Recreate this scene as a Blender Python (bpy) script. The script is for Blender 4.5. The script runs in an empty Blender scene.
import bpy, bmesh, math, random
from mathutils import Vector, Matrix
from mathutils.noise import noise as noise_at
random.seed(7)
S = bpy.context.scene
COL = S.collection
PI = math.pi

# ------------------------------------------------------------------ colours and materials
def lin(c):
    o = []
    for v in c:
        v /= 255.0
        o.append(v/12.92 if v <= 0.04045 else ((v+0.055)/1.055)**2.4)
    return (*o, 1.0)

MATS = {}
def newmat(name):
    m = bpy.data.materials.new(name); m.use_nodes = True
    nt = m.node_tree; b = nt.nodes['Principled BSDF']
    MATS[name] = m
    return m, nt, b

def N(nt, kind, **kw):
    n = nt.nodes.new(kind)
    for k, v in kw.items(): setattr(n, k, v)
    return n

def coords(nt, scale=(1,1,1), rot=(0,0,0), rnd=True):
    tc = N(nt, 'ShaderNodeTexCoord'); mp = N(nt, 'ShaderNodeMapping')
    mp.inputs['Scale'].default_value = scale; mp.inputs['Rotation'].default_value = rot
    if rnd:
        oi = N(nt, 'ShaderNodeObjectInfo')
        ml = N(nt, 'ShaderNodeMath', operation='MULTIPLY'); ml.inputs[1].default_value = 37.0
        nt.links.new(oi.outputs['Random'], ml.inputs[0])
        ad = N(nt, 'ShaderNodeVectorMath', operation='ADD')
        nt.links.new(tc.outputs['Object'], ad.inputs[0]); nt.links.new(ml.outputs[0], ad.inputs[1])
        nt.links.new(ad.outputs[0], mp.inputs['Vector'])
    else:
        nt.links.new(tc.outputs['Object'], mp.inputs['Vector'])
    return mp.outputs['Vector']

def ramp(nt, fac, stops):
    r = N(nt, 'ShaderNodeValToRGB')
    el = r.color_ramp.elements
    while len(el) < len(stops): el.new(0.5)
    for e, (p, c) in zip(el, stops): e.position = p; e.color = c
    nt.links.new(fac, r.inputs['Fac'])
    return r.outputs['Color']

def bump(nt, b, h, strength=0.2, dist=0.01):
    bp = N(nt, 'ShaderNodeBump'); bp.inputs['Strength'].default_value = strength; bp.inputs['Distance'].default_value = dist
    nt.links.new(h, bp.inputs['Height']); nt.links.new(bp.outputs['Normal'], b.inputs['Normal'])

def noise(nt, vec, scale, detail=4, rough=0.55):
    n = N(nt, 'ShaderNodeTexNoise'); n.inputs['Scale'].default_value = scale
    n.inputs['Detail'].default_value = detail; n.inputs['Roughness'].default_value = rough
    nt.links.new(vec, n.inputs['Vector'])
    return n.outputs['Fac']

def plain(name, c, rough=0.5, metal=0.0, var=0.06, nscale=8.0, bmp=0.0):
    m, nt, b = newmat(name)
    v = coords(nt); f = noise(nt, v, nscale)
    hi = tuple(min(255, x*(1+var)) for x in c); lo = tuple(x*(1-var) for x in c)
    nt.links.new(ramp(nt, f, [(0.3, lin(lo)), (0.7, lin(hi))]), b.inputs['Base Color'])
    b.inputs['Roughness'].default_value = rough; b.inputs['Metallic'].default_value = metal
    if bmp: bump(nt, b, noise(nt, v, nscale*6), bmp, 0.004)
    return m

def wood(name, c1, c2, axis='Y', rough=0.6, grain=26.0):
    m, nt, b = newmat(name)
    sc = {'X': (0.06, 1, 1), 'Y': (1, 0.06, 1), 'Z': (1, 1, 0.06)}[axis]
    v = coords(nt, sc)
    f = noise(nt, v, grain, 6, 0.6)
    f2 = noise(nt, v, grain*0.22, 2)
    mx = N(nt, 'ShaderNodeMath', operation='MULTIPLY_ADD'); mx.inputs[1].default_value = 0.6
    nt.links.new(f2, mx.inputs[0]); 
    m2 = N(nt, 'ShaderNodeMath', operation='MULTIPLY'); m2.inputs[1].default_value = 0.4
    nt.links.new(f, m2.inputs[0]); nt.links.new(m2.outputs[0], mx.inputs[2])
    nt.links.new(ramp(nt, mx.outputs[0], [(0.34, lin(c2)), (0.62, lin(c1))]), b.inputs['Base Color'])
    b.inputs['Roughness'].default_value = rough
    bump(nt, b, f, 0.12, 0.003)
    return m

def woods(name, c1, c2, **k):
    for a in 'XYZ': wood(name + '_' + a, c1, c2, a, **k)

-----

What is being asked
Looking at the material above, please copy exactly every line from its first line through the line containing "return m, nt, b", with both ends included and nothing else.

Exercise response
Recreate this scene as a Blender Python (bpy) script. The script is for Blender 4.5. The script runs in an empty Blender scene.
import bpy, bmesh, math, random
from mathutils import Vector, Matrix
from mathutils.noise import noise as noise_at
random.seed(7)
S = bpy.context.scene
COL = S.collection
PI = math.pi

# ------------------------------------------------------------------ colours and materials
def lin(c):
    o = []
    for v in c:
        v /= 255.0
        o.append(v/12.92 if v <= 0.04045 else ((v+0.055)/1.055)**2.4)
    return (*o, 1.0)

MATS = {}
def newmat(name):
    m = bpy.data.materials.new(name); m.use_nodes = True
    nt = m.node_tree; b = nt.nodes['Principled BSDF']
    MATS[name] = m
    return m, nt, b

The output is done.